As usual, we've brought together a round-up of some recent litigation cases that may be of interest to you.

Abuse of process and second actions

The Court of Appeal reviewed the principles to be applied where a claimant begins a second action in respect of the same subject matter as was ventilated in the first. The parties must comply with the Aldi requirement by informing the court in the first action that they may need to bring a second action against the same or different defendants. If the claimant fails to do so, the second action may be struck out as an abuse of process or costs sanctions may apply (Clutterbuck v Cleghorn and Otkritie Capital International Ltd v Threadneedle Asset Management Ltd).

Costs budgets and abuse

A defendant’s Precedent R was held to be an abuse of process where the figures put forward were so low that it was clear that the defendant was seeking to exploit the costs budgeting rules in the hope of obtaining a tactical advantage over the claimant. The judge approved the claimant’s budget of £244,676. The defendant was stuck with its figure of £79,371 which had been agreed by the claimant (Findcharm Ltd v Churchill Group Ltd).

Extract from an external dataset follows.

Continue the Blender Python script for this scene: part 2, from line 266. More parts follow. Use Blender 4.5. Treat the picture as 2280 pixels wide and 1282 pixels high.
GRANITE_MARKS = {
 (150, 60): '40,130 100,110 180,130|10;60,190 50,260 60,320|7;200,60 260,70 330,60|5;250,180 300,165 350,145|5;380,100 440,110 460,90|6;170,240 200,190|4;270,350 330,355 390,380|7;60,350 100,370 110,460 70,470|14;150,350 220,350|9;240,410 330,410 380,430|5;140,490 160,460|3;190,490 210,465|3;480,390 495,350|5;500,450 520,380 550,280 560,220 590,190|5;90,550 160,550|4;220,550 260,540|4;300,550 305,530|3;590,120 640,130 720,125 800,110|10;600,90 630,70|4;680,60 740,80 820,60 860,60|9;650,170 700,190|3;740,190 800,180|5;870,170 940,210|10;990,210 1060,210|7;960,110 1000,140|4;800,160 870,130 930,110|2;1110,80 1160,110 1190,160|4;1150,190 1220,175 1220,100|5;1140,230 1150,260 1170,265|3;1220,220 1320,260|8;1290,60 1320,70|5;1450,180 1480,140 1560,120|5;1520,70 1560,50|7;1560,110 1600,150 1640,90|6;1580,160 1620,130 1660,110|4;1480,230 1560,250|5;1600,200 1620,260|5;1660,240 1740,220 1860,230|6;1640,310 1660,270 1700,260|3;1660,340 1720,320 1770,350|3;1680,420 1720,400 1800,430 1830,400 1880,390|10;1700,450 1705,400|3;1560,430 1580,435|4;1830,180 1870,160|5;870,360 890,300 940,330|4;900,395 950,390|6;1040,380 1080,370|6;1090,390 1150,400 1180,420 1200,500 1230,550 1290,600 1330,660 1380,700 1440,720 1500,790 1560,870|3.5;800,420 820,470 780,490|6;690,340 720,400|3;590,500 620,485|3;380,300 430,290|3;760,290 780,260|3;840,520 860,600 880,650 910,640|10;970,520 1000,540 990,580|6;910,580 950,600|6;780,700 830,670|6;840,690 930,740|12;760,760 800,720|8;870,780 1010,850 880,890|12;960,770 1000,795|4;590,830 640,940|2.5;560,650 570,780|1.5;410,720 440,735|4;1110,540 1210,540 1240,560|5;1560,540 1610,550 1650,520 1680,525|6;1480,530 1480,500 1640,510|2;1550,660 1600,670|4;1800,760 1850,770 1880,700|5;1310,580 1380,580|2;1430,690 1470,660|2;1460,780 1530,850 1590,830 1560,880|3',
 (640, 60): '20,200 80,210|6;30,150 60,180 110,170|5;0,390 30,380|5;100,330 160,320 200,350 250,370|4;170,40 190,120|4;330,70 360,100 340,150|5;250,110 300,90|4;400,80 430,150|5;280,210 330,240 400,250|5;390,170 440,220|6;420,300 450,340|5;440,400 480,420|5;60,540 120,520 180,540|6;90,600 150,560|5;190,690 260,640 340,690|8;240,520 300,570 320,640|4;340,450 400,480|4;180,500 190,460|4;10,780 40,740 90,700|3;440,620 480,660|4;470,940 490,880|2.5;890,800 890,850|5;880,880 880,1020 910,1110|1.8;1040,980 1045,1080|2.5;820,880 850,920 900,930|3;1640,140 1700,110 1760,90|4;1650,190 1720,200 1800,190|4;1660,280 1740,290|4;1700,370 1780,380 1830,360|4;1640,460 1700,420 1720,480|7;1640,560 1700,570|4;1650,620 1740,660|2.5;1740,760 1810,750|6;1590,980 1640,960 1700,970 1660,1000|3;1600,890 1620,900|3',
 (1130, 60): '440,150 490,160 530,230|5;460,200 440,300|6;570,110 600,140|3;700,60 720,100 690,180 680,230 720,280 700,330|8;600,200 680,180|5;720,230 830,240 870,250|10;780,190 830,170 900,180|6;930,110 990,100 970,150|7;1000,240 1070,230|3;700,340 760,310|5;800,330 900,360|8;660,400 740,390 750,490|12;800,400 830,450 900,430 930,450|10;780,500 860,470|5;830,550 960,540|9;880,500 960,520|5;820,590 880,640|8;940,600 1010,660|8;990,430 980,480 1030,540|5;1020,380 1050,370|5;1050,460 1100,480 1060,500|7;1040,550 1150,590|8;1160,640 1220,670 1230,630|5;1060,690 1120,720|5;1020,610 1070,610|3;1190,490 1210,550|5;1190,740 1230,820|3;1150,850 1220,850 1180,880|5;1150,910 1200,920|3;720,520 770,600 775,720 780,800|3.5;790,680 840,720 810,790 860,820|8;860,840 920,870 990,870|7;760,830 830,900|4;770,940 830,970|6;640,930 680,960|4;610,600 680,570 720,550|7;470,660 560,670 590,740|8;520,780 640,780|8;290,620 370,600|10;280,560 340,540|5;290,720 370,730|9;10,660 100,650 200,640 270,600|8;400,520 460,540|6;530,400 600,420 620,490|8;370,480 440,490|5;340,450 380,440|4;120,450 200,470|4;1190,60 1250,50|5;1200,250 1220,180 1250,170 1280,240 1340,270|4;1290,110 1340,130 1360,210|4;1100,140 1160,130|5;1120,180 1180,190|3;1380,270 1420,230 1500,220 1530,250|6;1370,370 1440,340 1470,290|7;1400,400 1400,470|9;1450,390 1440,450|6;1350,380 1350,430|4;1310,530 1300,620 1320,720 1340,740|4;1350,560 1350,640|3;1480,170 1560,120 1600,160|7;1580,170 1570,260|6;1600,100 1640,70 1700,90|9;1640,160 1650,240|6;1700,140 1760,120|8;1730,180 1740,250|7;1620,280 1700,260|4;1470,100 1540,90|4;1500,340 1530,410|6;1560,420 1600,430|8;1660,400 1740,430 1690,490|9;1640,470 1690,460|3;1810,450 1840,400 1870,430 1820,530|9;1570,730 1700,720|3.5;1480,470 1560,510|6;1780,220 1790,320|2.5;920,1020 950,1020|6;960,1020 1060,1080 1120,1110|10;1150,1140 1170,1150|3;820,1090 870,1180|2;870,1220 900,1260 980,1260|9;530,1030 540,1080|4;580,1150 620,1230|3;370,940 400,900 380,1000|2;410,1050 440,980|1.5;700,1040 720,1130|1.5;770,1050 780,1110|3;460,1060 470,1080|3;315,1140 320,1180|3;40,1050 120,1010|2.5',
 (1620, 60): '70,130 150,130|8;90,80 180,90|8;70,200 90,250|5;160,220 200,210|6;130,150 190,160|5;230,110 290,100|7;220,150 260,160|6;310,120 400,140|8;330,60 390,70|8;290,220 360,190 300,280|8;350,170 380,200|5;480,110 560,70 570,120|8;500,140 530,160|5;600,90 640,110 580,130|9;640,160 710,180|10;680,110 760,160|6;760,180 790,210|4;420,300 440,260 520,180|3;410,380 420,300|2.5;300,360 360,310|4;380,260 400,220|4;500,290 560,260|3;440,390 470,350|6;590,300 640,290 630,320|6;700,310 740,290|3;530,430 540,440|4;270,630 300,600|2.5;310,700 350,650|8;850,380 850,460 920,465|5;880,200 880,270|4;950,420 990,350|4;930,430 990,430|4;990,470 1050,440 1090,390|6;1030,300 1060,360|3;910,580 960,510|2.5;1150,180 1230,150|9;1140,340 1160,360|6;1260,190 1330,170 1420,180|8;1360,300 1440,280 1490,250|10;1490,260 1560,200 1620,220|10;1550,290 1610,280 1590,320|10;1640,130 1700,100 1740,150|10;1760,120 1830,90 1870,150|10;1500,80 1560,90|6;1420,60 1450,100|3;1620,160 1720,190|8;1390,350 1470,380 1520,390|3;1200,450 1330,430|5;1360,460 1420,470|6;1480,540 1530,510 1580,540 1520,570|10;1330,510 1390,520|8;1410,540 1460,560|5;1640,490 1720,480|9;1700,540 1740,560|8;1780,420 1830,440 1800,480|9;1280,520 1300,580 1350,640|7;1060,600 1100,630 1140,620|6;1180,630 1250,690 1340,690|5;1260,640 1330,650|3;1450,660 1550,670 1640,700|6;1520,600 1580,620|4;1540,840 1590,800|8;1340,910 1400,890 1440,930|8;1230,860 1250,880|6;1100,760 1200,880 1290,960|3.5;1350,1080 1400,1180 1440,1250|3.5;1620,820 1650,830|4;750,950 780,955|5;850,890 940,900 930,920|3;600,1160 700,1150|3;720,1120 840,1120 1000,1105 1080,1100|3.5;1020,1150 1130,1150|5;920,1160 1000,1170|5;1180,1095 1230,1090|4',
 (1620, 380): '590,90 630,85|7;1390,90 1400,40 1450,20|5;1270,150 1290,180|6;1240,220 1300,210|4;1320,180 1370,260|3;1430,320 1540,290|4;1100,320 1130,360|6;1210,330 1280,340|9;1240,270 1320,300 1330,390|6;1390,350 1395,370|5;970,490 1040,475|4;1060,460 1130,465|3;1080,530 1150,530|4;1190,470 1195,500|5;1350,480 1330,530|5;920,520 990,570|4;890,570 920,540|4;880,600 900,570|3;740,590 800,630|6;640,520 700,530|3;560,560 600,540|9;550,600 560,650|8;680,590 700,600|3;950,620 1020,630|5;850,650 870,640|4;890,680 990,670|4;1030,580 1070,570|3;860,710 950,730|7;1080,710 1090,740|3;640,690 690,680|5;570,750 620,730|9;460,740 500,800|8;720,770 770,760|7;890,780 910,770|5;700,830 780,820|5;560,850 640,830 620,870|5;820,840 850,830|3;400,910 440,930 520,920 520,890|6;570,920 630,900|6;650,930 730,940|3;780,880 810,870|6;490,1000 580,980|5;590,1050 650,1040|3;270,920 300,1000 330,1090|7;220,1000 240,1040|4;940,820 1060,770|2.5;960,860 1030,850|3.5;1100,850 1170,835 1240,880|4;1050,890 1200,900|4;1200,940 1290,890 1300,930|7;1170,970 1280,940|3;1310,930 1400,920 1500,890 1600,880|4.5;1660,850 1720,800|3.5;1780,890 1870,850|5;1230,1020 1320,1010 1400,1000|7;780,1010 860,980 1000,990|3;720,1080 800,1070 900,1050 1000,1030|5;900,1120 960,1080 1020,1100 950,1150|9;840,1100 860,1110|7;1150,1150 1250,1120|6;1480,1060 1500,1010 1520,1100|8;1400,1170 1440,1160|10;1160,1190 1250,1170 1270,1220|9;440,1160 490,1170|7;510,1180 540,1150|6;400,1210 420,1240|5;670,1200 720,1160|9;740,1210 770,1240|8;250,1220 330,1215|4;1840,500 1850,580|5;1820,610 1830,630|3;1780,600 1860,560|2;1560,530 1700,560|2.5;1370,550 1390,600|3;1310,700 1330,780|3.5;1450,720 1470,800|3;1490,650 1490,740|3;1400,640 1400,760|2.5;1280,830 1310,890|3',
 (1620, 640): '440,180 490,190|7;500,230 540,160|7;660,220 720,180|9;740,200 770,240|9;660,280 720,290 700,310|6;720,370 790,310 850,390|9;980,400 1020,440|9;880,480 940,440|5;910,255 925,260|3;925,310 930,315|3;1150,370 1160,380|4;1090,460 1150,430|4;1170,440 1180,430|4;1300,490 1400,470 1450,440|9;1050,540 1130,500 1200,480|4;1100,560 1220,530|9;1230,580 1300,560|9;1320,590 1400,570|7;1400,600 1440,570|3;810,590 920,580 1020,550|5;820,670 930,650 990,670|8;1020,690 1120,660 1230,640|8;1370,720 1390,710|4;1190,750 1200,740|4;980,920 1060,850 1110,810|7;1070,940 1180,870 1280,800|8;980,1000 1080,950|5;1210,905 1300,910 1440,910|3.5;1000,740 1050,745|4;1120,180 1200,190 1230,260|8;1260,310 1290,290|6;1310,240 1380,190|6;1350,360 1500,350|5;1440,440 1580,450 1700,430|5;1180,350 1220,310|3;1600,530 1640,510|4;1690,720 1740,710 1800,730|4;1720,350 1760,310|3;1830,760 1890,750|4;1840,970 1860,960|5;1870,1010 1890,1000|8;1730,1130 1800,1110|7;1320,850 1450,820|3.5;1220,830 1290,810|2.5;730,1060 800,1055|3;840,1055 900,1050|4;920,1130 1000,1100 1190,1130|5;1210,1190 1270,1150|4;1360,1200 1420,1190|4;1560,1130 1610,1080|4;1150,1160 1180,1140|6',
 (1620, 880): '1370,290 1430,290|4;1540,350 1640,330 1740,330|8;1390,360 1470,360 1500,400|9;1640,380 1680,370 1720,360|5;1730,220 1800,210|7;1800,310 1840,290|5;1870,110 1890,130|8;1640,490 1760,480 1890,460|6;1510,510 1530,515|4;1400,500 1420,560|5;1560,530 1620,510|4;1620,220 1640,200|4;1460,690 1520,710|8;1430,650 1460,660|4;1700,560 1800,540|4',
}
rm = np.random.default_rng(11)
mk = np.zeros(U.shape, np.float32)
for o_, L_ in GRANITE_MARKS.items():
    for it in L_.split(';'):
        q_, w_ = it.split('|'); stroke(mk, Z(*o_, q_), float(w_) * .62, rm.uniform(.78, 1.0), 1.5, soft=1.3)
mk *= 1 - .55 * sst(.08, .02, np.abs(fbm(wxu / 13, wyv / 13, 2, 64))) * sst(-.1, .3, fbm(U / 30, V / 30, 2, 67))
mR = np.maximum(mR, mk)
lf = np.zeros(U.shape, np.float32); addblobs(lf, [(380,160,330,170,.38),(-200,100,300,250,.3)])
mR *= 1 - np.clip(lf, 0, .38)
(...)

The court rejected ENRC’s claim to privilege over various classes of documents created in the course of an internal investigation. Litigation privilege does not extend to third party documents created in order to obtain legal advice about how to avoid contemplated litigation, whether civil or criminal. In any event, a criminal investigation by the SFO is not “litigation” for these purposes. Legal advice privilege applies only to confidential communications between solicitors and their clients for the purposes of giving or receiving legal advice. It does not apply to lawyers’ notes of interviews with employees (The Director of the Serious Fraud Office v Eurasian Natural Resources Corp Ltd).

Recovery of additional liabilities

Where a claimant had an ATE insurance policy before 1 April 2013, the commencement date of the Legal Aid, Sentencing and Punishment of Offenders Act 2012 (LASPO), they could use the previous costs regime for appeals in the same proceedings under "top-up" amendments made to the policy after that date. The purpose of the transitional provisions of LASPO was to preserve vested rights and expectations arising from the previous law. That purpose would be defeated by a rigid distinction between different stages of the same litigation (Plevin v Paragon Personal Finance Ltd).

Limitation and adding parties

CPR 19.5(3)(a) states that the addition or substitution of a party is necessary only if the court is satisfied that the new party is to be substituted for a party who was named in the claim form in mistake for the new party. It does not envisage the concept of substitution in the alternative. The Court of Appeal overturned a decision permitting the claimant to add the defendant firm in the alternative after expiry of the limitation period (Godfrey Morgan Solicitors v Armes).